Improving appliance efficiency remains necessary but not enough. Strengthening Minimum Energy Performance Standards (MEPS) could avoid over 60 GW of peak demand, but it does not address the fundamental issue of synchronised cooling loads.
The solution lies in shifting from appliance-level approaches to system-level optimisation, combining advanced cooling technologies with better demand management. Solutions such as heat pumps, structural cooling, radiant cooling, geothermal-based cooling, Solar Thermal and Thermal Energy Storage (TES)-based Vapour Absorption Machine for Air Conditioning System, can significantly reduce electricity consumption and use of refrigerants. TES stores heat generated during solar hours and used during peak periods, reducing peak demand by 30-50% and offering an alternative to batteries for thermal loads.
Equally critical is demand aggregation, especially in urban residential clusters where cooling loads are concentrated. District cooling systems, as demonstrated in GIFT City (Gujarat) with a 44% reduction in peak demand, leverage load diversity and economies of scale to manage demand more efficiently. With residential air-conditioning emerging as the dominant driver of peak load, integrating such solutions into real estate development offers a scalable pathway for cities, smart clusters and industrial corridors.
Policy direction must now align with this reality.
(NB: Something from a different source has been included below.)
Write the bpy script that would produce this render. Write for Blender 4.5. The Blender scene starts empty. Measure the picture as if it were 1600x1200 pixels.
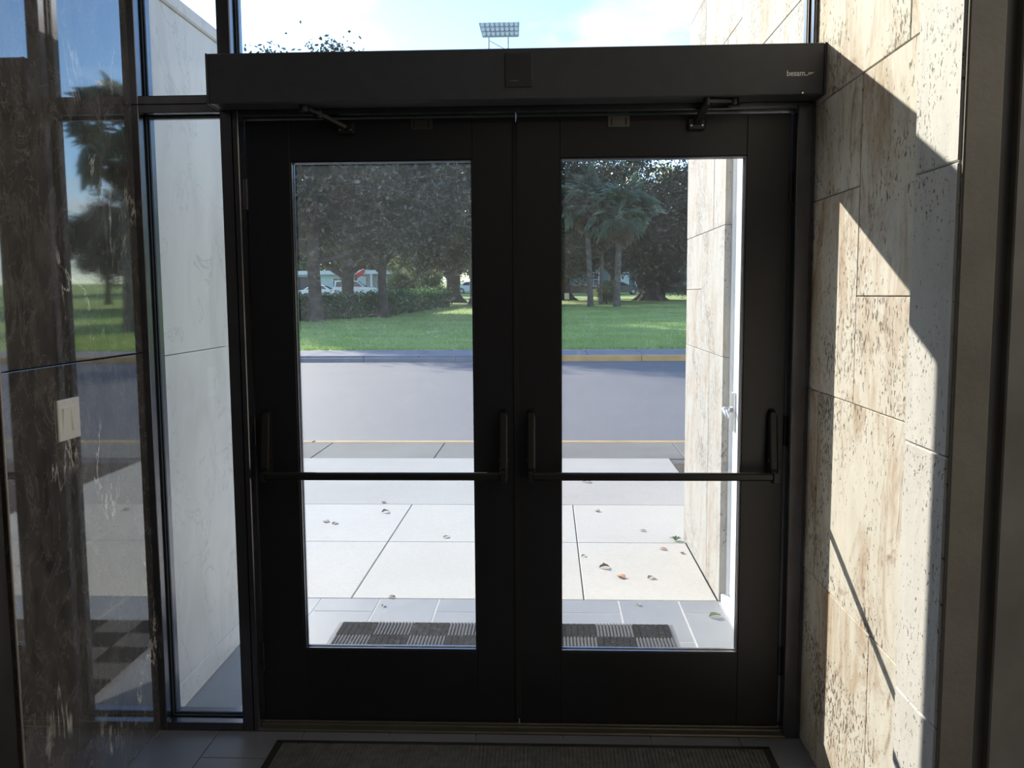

Cooling should be treated as core infrastructure, given its implications for health, productivity, and economic growth. The focus must shift towards demand aggregation rather than fragmented, asset-level interventions. At the same time, policies must remain technology-agnostic and outcome-oriented, supported by evaluation metrics. Ex-ante policy design should include metrics such as estimated peak reduction, equipment efficiency improvements, emissions mitigation and cost-effectiveness. A post-facto analysis of the metrics should include peak reduction achieved, verified emissions savings, consumer cost savings and grid performance improvements that would enable evidence-based calibration/tuning of policy design. This would ensure that the policy is directed toward solutions delivering measurable system-level benefits.
There is also a need to align cooling and digital infrastructure transitions. This includes incentivising round-the-clock renewable with energy storage/small modular reactor-powered data centres, promoting low-global-warming-potential refrigerants such as CO2 (R-744)-based heat pumps, supporting advanced cooling R&D and adopting water-efficient systems, critical in a water-stressed country like India. Business model innovation will also be the key. Steps like Cooling-as-a-Service can reduce upfront costs, align efficiency incentives and accelerate adoption.
India’s cooling challenge is as much about infrastructure and solution-oriented development as it is about decarbonisation. As the country builds much of its future infrastructure in the coming decade, today’s choices will determine whether cooling becomes a systemic risk or a strategic opportunity. With the right mix of policy, technology and market design, India can deliver sustainable cooling at scale.